Required task
Return, exactly as written, every line from the first line of the data below through the line that contains "# camera height".

————————

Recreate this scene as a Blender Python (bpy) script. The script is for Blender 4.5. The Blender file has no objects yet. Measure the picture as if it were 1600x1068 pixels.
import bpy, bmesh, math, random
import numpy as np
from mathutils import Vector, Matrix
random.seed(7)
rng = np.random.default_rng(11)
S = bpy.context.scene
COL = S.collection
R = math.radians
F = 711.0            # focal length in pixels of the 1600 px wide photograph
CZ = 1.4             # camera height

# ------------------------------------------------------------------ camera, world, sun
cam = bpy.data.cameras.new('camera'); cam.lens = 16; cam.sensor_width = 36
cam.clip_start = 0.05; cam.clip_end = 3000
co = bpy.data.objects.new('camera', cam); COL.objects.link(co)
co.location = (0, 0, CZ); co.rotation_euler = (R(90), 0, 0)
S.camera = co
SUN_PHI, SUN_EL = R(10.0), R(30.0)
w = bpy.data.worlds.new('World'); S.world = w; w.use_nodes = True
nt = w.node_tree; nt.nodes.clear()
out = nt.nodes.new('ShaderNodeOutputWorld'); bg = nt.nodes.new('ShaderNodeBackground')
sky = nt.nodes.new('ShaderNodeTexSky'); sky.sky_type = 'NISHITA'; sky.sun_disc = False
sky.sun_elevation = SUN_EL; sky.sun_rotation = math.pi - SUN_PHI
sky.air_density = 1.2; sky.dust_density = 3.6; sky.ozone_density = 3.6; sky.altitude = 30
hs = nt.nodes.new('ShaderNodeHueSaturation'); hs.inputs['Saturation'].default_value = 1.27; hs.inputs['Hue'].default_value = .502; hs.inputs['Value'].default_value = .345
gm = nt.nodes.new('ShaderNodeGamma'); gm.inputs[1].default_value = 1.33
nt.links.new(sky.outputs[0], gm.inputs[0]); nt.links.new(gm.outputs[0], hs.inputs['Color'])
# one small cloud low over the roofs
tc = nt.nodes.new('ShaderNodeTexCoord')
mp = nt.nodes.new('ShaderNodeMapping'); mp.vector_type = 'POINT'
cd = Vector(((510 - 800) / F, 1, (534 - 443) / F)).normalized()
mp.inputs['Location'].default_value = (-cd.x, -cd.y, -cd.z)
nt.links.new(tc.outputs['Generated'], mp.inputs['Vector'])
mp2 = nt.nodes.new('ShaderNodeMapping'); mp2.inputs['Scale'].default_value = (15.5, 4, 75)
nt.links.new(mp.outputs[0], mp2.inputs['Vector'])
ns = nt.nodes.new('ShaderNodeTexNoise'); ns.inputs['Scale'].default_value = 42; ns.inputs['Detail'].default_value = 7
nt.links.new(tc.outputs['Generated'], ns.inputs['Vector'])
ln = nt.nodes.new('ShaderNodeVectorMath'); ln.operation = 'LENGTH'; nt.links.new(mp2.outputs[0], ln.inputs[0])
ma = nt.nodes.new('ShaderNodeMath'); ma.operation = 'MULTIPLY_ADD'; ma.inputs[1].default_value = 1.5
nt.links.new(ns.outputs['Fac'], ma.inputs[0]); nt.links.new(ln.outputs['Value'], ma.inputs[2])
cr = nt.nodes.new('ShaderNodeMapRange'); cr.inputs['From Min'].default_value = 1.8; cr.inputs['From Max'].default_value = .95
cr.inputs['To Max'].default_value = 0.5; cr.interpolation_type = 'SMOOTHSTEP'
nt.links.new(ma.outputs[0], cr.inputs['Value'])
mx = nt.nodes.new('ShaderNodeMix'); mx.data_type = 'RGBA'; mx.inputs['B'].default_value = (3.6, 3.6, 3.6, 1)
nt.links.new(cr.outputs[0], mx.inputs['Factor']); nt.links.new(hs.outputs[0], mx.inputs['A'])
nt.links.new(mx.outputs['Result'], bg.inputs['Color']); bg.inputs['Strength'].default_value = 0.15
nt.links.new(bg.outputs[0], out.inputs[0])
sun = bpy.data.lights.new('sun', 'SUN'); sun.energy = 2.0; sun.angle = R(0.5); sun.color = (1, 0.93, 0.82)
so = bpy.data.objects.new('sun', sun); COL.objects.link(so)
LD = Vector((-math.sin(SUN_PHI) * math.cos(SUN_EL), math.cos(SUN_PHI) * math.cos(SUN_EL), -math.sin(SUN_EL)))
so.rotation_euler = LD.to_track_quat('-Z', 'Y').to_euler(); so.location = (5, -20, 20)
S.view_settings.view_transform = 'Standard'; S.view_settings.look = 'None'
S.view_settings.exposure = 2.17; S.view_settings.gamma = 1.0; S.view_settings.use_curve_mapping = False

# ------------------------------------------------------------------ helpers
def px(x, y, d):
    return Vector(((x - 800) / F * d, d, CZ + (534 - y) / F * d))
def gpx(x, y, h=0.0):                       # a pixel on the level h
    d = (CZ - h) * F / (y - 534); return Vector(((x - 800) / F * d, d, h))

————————

Result of this task
Recreate this scene as a Blender Python (bpy) script. The script is for Blender 4.5. The Blender file has no objects yet. Measure the picture as if it were 1600x1068 pixels.
import bpy, bmesh, math, random
import numpy as np
from mathutils import Vector, Matrix
random.seed(7)
rng = np.random.default_rng(11)
S = bpy.context.scene
COL = S.collection
R = math.radians
F = 711.0            # focal length in pixels of the 1600 px wide photograph
CZ = 1.4             # camera height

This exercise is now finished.